楽茶碗は大嫌い!? でも茶碗を焼きに焼きまくる男『迷雲』のブログ

楽茶碗の製作は地味で熱いなどシンドイことばかりですが、楽茶碗師『迷雲』が製作を通して感じたこと、知っていること、時たま脱線したこと(いつもかな?)を書き綴っていきます。

長次郎作品の黒楽茶碗に見る美

楽茶碗の祖師とされる長次郎の作品を触る度に思うこと。

それは、まるで石で作られたみたいだ!と言うことと同時に、一種類の釉薬ではない!と言うことです。

昔、黒楽の釉薬は加茂川石が主原料ですから、加茂川石100に対して白粉10と
20の比率で焼いたことがあります。

ほぼこの配合だと加茂川石のみと言う配合になります。

ではなぜ白粉を入れるか?

白粉は融点を下げるために入れます。

結果から言うと、焼いた茶碗は石そのものでした。

勿論艶はありません。それは良いのでが、見た目が石そのものであり、硬い感じで長次郎の作品とは異なりました。

そんな焼きをのテストを繰り返し今があるのですが、まだまだ長次郎の作品には分からないことがあります。

現存している茶碗は基本配合は90%変えていませんが、残りの1割は茶碗により変えています。
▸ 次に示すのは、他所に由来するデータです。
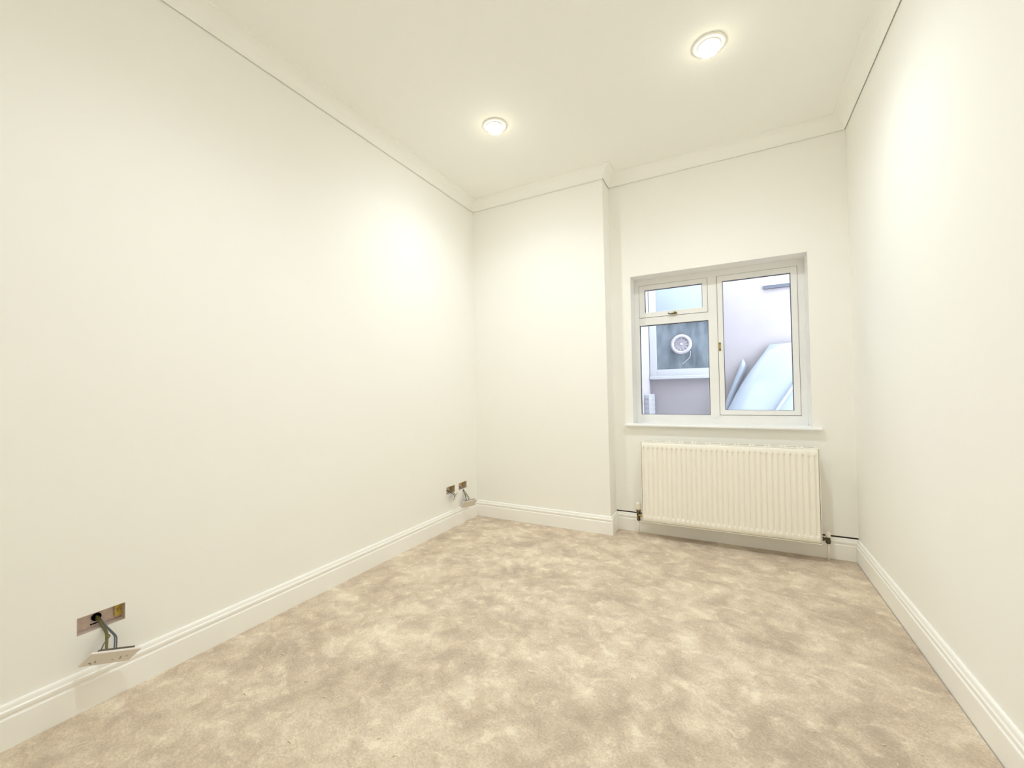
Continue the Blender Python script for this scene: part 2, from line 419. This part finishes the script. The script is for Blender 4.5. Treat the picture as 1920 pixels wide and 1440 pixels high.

また、前述の茶碗を実際にもった感じでも釉薬は一種類ではなく、最低二種類は使用しています。

本当に当時の人達にはおそれいります。

その技術、探求心、並びに努力に対してです。

1碗に対する思い入れが並みではないのです。

また美的センスも半端ではありません。

織部焼の絵付けを見ても思いますが、あのなんのテライもない子供のような絵付け。

当時の人達は筆が上手いのにです。

それに比べ、現代の織部焼の絵付けは筆か一本調子で、どの線も同じ雰囲気で、美的視点が異なっています。

話は織部焼にずれましたが、長次郎の作品の造形の柔らかさと加茂川石の釉薬の強さが相反し、今でも愛されていると私は思います。